With the current 581 followers, I do not believe this had a very big impact on my launch. Twitter seems great for people with a couple of thousands of followers, but with < 1k followers it sometimes feels like you are talking to a black hole of nothing.

I still think it’s a great way to share your work and be reachable by others. Some people started to DM me with questions about the boilerplate. This was already a good sign. Also, people told me they were excited about the upcoming launch, even better! Besides that, someone reached out to say my guides online were really helpful, which is always great to hear.

Building a better product

The first boilerplate I had build, React Milkshake, was a bit of an experiment. I was using it myself and wasn’t sure if other people were going to pay for it. It was very basic and doesn’t have a lot of features when it launched, but the fact that people started to buy it was super exciting for me. It proved that people are willing to pay money for a starter-kit that helped them save time.

For my next project, Serverless SaaS, I decided to spend more time on it and take it to the next level. I had some proof of the market, but the product needed to provide more value.

Most Indiehackers and developers I met online were building SaaS apps. I also had some ideas for building a SaaS, so a boilerplate that could help me build new SaaS apps faster was very helpful. If the boilerplate wouldn’t sell, I could still use it myself. So I decided to implement multiple SaaS features, like a billing integration with Stripe, and market the product as a way to build SaaS apps faster.

This would be more aligned with the need for most of my target audience and also allows me to ask for a higher price. It provides much more value than my other boilerplates and people are also more willing to pay for products that help them save time or make money. This project could potentially do both.

Instead of rushing to market and going with a full-on MVP approach, I figured I should take my time and craft a product to be proud of. After that, I could soft launch it as “Early Access”, so I could ask my first customers for feedback and improve the product while it’s being used by actual paying customers. In this soft launch period, I made more money than I did in the last year of my old project, so I guess I’m doing something right.

Conclusion

After years of indie hacking, I have learned a lot of valuable lessons. Looking back at the months leading to the “soft” launch of my new product, I can tell that certain activities will highly increase your chances of a successful launch.

Building in public, by sharing your progress and thoughts on social platforms, could definitely help a lot.

Taking time to write articles and provide value to others helps you in building an audience and to connect with people that might end up being a customer.

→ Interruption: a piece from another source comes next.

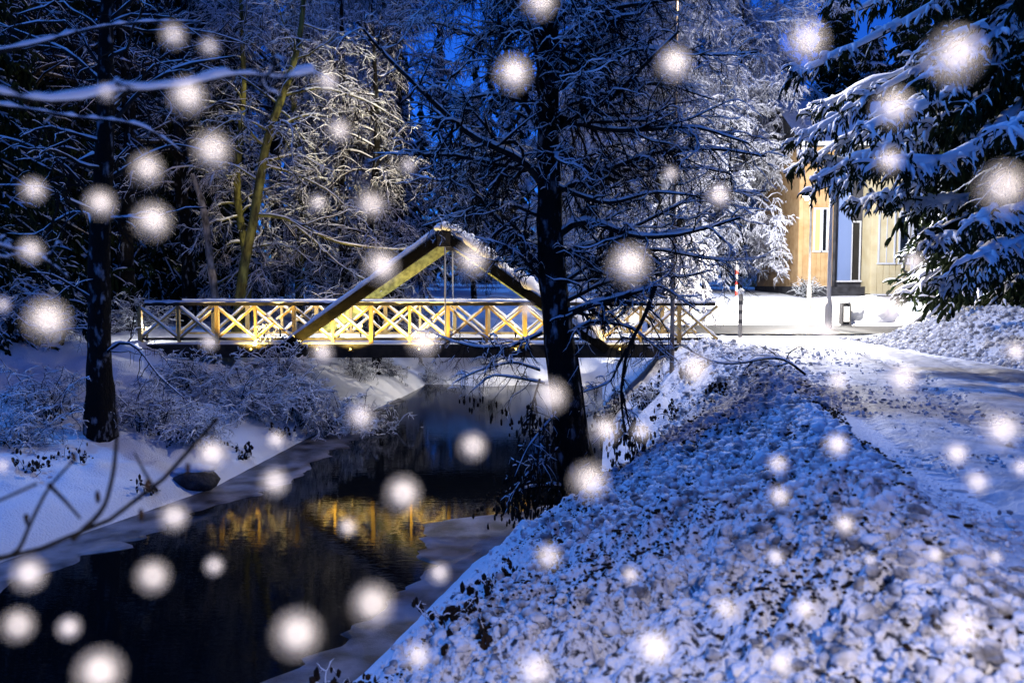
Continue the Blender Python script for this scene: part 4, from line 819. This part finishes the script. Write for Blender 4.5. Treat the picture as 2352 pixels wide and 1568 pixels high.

Also, don’t rush the process of building a product. It can be helpful to launch fast and validate your idea as quickly as possible, but if you want to provide real value that could mean you need to put in some extra time. Once you have seen some proof of evidence that people are willing to pay for your product I think it’s good to not rush your project. Don’t put too much pressure on yourself. But, when you think that MVP is ready, just ship it.